**Exercise goal**. The listing below should be copied in full, word for word.

**Data extract**.
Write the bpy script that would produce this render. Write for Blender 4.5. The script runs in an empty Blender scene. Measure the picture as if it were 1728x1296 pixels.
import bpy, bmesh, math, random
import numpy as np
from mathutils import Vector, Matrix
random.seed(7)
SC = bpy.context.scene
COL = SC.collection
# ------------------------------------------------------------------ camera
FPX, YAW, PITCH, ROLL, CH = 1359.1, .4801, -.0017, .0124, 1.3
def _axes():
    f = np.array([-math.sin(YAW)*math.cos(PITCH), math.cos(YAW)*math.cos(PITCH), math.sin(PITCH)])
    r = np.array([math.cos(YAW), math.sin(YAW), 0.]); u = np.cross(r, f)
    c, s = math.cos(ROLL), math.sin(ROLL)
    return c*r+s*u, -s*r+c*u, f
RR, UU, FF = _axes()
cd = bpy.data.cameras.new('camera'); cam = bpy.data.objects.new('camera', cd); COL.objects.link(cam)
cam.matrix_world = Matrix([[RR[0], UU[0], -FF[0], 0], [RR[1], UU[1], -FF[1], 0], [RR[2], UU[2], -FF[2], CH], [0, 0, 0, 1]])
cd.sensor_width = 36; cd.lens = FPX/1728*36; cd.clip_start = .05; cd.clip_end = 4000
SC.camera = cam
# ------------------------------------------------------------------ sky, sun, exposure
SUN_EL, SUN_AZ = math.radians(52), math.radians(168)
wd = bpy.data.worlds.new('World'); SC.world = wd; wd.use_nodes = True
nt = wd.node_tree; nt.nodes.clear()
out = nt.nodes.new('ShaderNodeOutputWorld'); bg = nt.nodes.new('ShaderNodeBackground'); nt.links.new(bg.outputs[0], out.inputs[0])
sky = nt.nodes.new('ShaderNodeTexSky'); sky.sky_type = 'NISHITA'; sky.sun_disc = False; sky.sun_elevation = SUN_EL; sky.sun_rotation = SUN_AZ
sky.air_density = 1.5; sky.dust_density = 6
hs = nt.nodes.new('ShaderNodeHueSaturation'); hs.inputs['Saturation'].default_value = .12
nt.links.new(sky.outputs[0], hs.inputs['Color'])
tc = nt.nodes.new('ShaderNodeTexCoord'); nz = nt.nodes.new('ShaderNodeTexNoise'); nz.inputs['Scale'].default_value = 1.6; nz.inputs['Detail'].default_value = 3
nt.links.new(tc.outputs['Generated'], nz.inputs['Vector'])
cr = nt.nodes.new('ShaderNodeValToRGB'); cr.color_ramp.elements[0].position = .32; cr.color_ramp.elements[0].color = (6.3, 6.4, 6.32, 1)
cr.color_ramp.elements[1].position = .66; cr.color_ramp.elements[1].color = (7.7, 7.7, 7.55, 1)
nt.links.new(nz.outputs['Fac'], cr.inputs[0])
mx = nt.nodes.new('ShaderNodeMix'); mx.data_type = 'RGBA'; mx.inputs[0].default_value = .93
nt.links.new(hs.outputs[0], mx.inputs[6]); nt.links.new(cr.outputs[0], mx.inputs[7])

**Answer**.
Write the bpy script that would produce this render. Write for Blender 4.5. The script runs in an empty Blender scene. Measure the picture as if it were 1728x1296 pixels.
import bpy, bmesh, math, random
import numpy as np
from mathutils import Vector, Matrix
random.seed(7)
SC = bpy.context.scene
COL = SC.collection
# ------------------------------------------------------------------ camera
FPX, YAW, PITCH, ROLL, CH = 1359.1, .4801, -.0017, .0124, 1.3
def _axes():
    f = np.array([-math.sin(YAW)*math.cos(PITCH), math.cos(YAW)*math.cos(PITCH), math.sin(PITCH)])
    r = np.array([math.cos(YAW), math.sin(YAW), 0.]); u = np.cross(r, f)
    c, s = math.cos(ROLL), math.sin(ROLL)
    return c*r+s*u, -s*r+c*u, f
RR, UU, FF = _axes()
cd = bpy.data.cameras.new('camera'); cam = bpy.data.objects.new('camera', cd); COL.objects.link(cam)
cam.matrix_world = Matrix([[RR[0], UU[0], -FF[0], 0], [RR[1], UU[1], -FF[1], 0], [RR[2], UU[2], -FF[2], CH], [0, 0, 0, 1]])
cd.sensor_width = 36; cd.lens = FPX/1728*36; cd.clip_start = .05; cd.clip_end = 4000
SC.camera = cam
# ------------------------------------------------------------------ sky, sun, exposure
SUN_EL, SUN_AZ = math.radians(52), math.radians(168)
wd = bpy.data.worlds.new('World'); SC.world = wd; wd.use_nodes = True
nt = wd.node_tree; nt.nodes.clear()
out = nt.nodes.new('ShaderNodeOutputWorld'); bg = nt.nodes.new('ShaderNodeBackground'); nt.links.new(bg.outputs[0], out.inputs[0])
sky = nt.nodes.new('ShaderNodeTexSky'); sky.sky_type = 'NISHITA'; sky.sun_disc = False; sky.sun_elevation = SUN_EL; sky.sun_rotation = SUN_AZ
sky.air_density = 1.5; sky.dust_density = 6
hs = nt.nodes.new('ShaderNodeHueSaturation'); hs.inputs['Saturation'].default_value = .12
nt.links.new(sky.outputs[0], hs.inputs['Color'])
tc = nt.nodes.new('ShaderNodeTexCoord'); nz = nt.nodes.new('ShaderNodeTexNoise'); nz.inputs['Scale'].default_value = 1.6; nz.inputs['Detail'].default_value = 3
nt.links.new(tc.outputs['Generated'], nz.inputs['Vector'])
cr = nt.nodes.new('ShaderNodeValToRGB'); cr.color_ramp.elements[0].position = .32; cr.color_ramp.elements[0].color = (6.3, 6.4, 6.32, 1)
cr.color_ramp.elements[1].position = .66; cr.color_ramp.elements[1].color = (7.7, 7.7, 7.55, 1)
nt.links.new(nz.outputs['Fac'], cr.inputs[0])
mx = nt.nodes.new('ShaderNodeMix'); mx.data_type = 'RGBA'; mx.inputs[0].default_value = .93
nt.links.new(hs.outputs[0], mx.inputs[6]); nt.links.new(cr.outputs[0], mx.inputs[7])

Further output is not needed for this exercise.